Néanmoins, il y a sans doute quelque chose de trop tranché dans la dichotomie de Rawlins. Entre le savant idéal, infaillible et parfaitement consciencieux, et le plagiaire vénal, astrologue et charlatan, il y a place pour l'érudit inlassable mais vantard et trop soucieux de sa propre gloire (ou de celle de ses protecteurs).

Les bons physiciens font de mauvais romanciers. Pour un physicien, il faut que tout soit clair et limpide, mais le cœur humain recèle des zones d'ombre et l'existence humaine des moments de faiblesse. Et l'inverse.

L'autre jour, Wesley Autrey a sauté sur la voie du métro à New York afin de sauver un jeune homme en proie à une crise d'épilepsie qui était tombé. Autrey s'est couché sur lui entre les rails et la rame est passée au-dessus d'eux. Les reportages et les témoignages qui ont suivi ont souligné que l'héroïsme est souvent de circonstance. On ne peut dire : héros un jour, héros toujours. Les gens ordinaires qui accomplissent des actions héroïques sans préparation aucune sont souvent les premiers surpris de ce qu'ils ont fait. Leur propre réaction les a surpris, et ils ne sauraient garantir qu'ils le referaient si l'occasion se représentait.

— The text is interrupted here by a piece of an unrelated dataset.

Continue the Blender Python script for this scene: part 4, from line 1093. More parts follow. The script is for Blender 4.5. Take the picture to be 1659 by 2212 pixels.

L'héroïsme est un acte exceptionnel, et non un trait de caractère. Les superhéros de la fiction posent des gestes héroïques de manière routinière parce que leurs pouvoirs leur permettent de le faire. Pour eux, l'extraordinaire est littéralement ordinaire. C'est peut-être ce qui les rend si populaires. On ne supporterait pas de voir des gens comme nous se montrer héroïques tous les jours. Il y aurait comme un reproche implicite... Mais applaudir aux exploits de gens pour qui l'héroïsme est ordinaire, c'est plus facile.